Как телеграфист на гибнущем пароходе, что сквозь ночь и тьму шлет последние призывы: «Скорее на помощь! Мы гибнем. Спасите наши души!» – так и я, движимый верою в человеческую благость, бросаю в темное пространство мою мольбу о гибнущих людях . Если бы вы знали, как темна ночь над нами. Слов нет, чтобы рассказать об этой тьме!

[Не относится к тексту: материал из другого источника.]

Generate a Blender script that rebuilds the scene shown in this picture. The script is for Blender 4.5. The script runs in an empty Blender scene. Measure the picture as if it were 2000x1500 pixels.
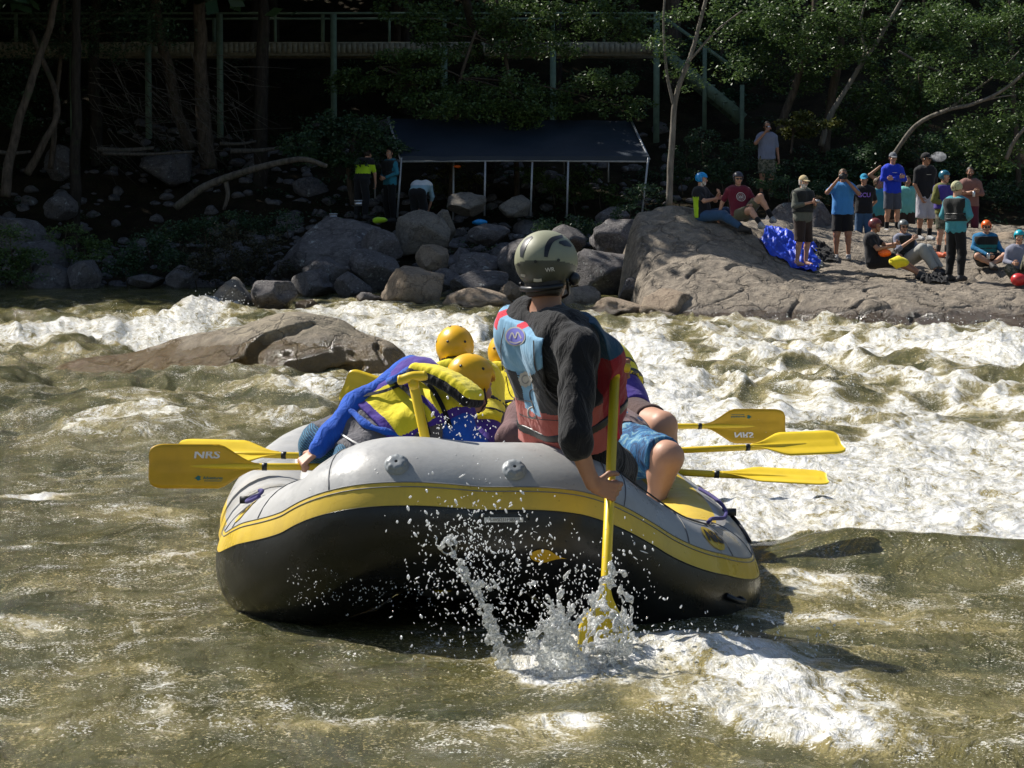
import bpy, math, random
import numpy as np
from mathutils import Vector, Matrix
R = math.radians
random.seed(7); rng = np.random.default_rng(7)
S = bpy.context.scene
COL = S.collection
# ------------------------------------------------------------------ camera
F = 4450.0; CZ = 1.55; PITCH = math.atan(280/F)
cam_d = bpy.data.cameras.new('camera'); cam = bpy.data.objects.new('camera', cam_d); COL.objects.link(cam)
cam.location = (0, 0, CZ); cam.rotation_euler = (math.pi/2-PITCH, 0, 0)
cam_d.sensor_width = 36; cam_d.lens = 36*F/2000; cam_d.clip_start = .1; cam_d.clip_end = 600
S.camera = cam
cP, sP = math.cos(PITCH), math.sin(PITCH)
def W(px, py, Y):
    """photo point (2000x1500) at world distance Y -> world point"""
    dx = (px-1000)/F; dv = -(py-750)/F
    d = np.array([dx, cP+sP*dv, -sP+cP*dv]); return np.array([0, 0, CZ])+d*(Y/d[1])
def WZ(px, py, z):
    dx = (px-1000)/F; dv = -(py-750)/F
    d = np.array([dx, cP+sP*dv, -sP+cP*dv]); return np.array([0, 0, CZ])+d*((z-CZ)/d[2])
# ------------------------------------------------------------------ numpy noise
def _h(i, j, k):
    n = (i*374761393+j*668265263+k*1274126177) & 0xffffffff
    n = ((n ^ (n >> 13))*1103515245) & 0xffffffff
    n = ((n ^ (n >> 15))*2654435761) & 0xffffffff
    return (n >> 7) & 0xffff
_A = rng.normal(size=(65536, 3)).astype(np.float32); _A /= np.linalg.norm(_A, axis=1)[:, None]
def pn(x, y, z=0.0):
    x, y, z = np.broadcast_arrays(np.asarray(x, float), np.asarray(y, float), np.asarray(z, float))
    xi = np.floor(x).astype(np.int64); yi = np.floor(y).astype(np.int64); zi = np.floor(z).astype(np.int64)
    xf, yf, zf = x-xi, y-yi, z-zi
    u = xf**3*(xf*(xf*6-15)+10); v = yf**3*(yf*(yf*6-15)+10); w = zf**3*(zf*(zf*6-15)+10)
    r = 0
    for a in (0, 1):
        for b in (0, 1):
            for c in (0, 1):
                g = _A[_h(xi+a, yi+b, zi+c)]
                d = g[..., 0]*(xf-a)+g[..., 1]*(yf-b)+g[..., 2]*(zf-c)
                r = r+d*(u if a else 1-u)*(v if b else 1-v)*(w if c else 1-w)
    return r*1.6
def fbm(x, y, z=0.0, o=4, g=.5, l=2.03):
    s = 0; a = 1
    for q in range(o):
        s = s+a*pn(np.asarray(x)*l**q+q*7.3, np.asarray(y)*l**q-q*3.1, np.asarray(z)*l**q+q*1.7); a *= g
    return s
def sst(a, b, x):
    t = np.clip((np.asarray(x, float)-a)/(b-a), 0, 1); return t*t*(3-2*t)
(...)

Кого я зову? Я не знаю. Но разве телеграфист знает, кого он зовет? Быть может, на тысячи миль пустынно море, и нет живой души, что услышала бы его мольбу. Ночь темна. Быть может, кто-то далекий и услышит его, но подумает: «Зачем я пойду так далеко? Я и сам могу погибнуть!» – и продолжит свой ночной невидимый путь. Ночь темна, и море страшно. Но он верит и зовет настойчиво, зовет до последней минуты, пока не погаснет последний свет и не умолкнет навсегда бессильное радио.

Во что он верит?

Он верит в человека , как и я. Он верит в закон человеческой любви и жизни: нельзя , чтобы один человек не помог другому, когда тот погибает. Не может быть , чтобы человек без борьбы и помощи отдал другого человека морю и смерти. Не может быть, чтобы никто не пришел на помощь зовущему. Кто-то должен прийти. Я не знаю его имени, но я ясно прозреваю его человеческие черты, его душу, сродную моей. Сквозь холод и ненастье я почти чувствую теплое прикосновение его энергичной и дружеской руки, напряженной волею к помощи и человеческим сочувствием. Я ощущаю эту волю к помощи, которая напрягает его мышцы, делает зоркими глаза, озаряет светом и решимостью его быстрый и твердый человеческий ум. Я его вижу, я его знаю, я его жду – это человек !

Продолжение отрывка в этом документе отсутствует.